Regardless of how frequently they can be updated, strong, science-based stock assessments are the key to future sustainability, not just of the fish but also of the fishing industry. Fishing is an inherently unstable business, yet strong, accurate science can give fishermen a better understanding of whether their resource will remain healthy, and if it does, how many fish they will be allowed to catch. This in turn allows fishermen to make informed business decisions and stabilizes coastal economies.
But to commercial and recreational fishermen, who are on the water day in and day out, and whose livelihoods in some cases depend on their ability to catch fish or take people fishing, the stock assessment process can seem like a nebulous, convoluted exercise, the results of which often seem to them anything but scientific. Somewhat counter-intuitively, this perception can be reinforced by changes that sometimes occur in the stock assessments themselves.
In 2011, for example, a new stock assessment of one of New England’s key stocks, Gulf of Maine cod, showed it was in far worse shape than the previous assessment predicted. This kind of sudden fluctuation, while understandable from a scientist’s perspective as improvements are made in data collection and analysis, is infuriating to fishermen and can, as in the case with Gulf of Maine cod, endanger the entire industry.

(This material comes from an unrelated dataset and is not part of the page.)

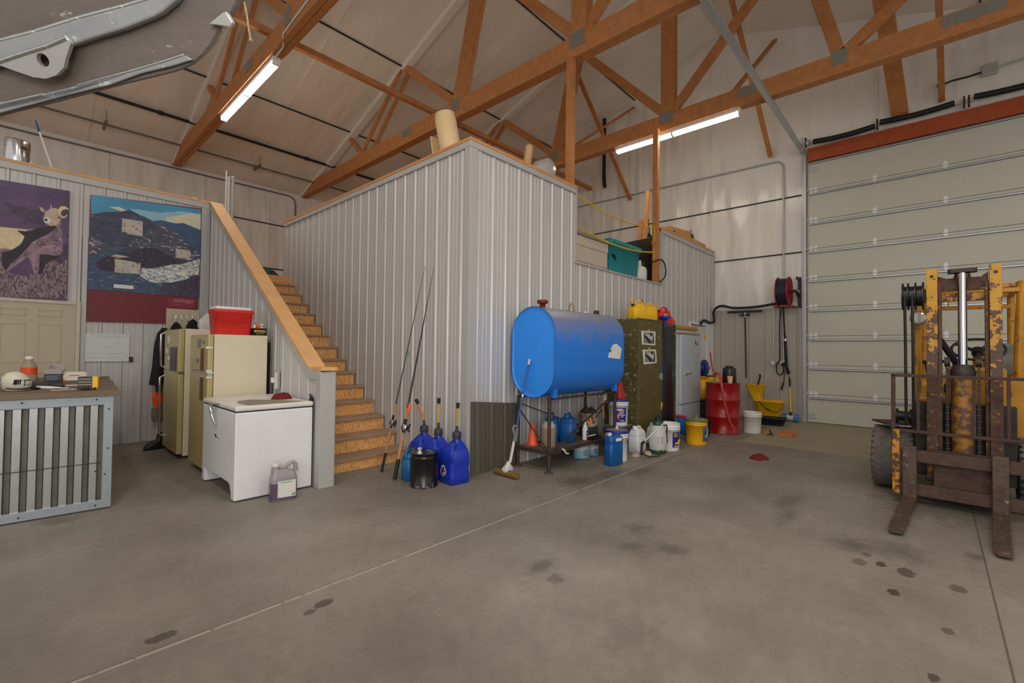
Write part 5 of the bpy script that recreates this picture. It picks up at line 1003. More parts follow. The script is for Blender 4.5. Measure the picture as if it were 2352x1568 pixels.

In 2006 Congress amended the Magnuson-Stevens Fishery Conservation and Management Act, which governs our nation’s fisheries. One component of this amendment was a requirement for managers to set annual catch limits in all fisheries beginning in 2011 (2010 for overfished fisheries or those experiencing overfishing at that time). These limits cap the amount of fish that can be caught each year, and must be set to ensure overfishing does not occur, or in the cases of overfished fisheries, to ensure that they are rebuilt to sustainable levels within 10 years. Stock assessments provide the foundations upon which fishery regulators, including the regional fishery management councils and ultimately the National Oceanic and Atmospheric Administration, or NOAA, construct these catch limits.

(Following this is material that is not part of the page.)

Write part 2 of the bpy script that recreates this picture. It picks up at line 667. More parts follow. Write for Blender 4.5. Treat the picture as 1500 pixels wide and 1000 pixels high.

This issue brief is intended to be a primer on stock assessments, asking and answering fundamental questions about the process. Until we develop technology that can take a snapshot of the entire ocean and count every fish, there will always be room for improvement in fisheries science. But the work being carried out today at NOAA’s fisheries science centers meets the threshold established in law—it is the “best available”—and as such, it must provide the foundation upon which our fishery management policy is constructed.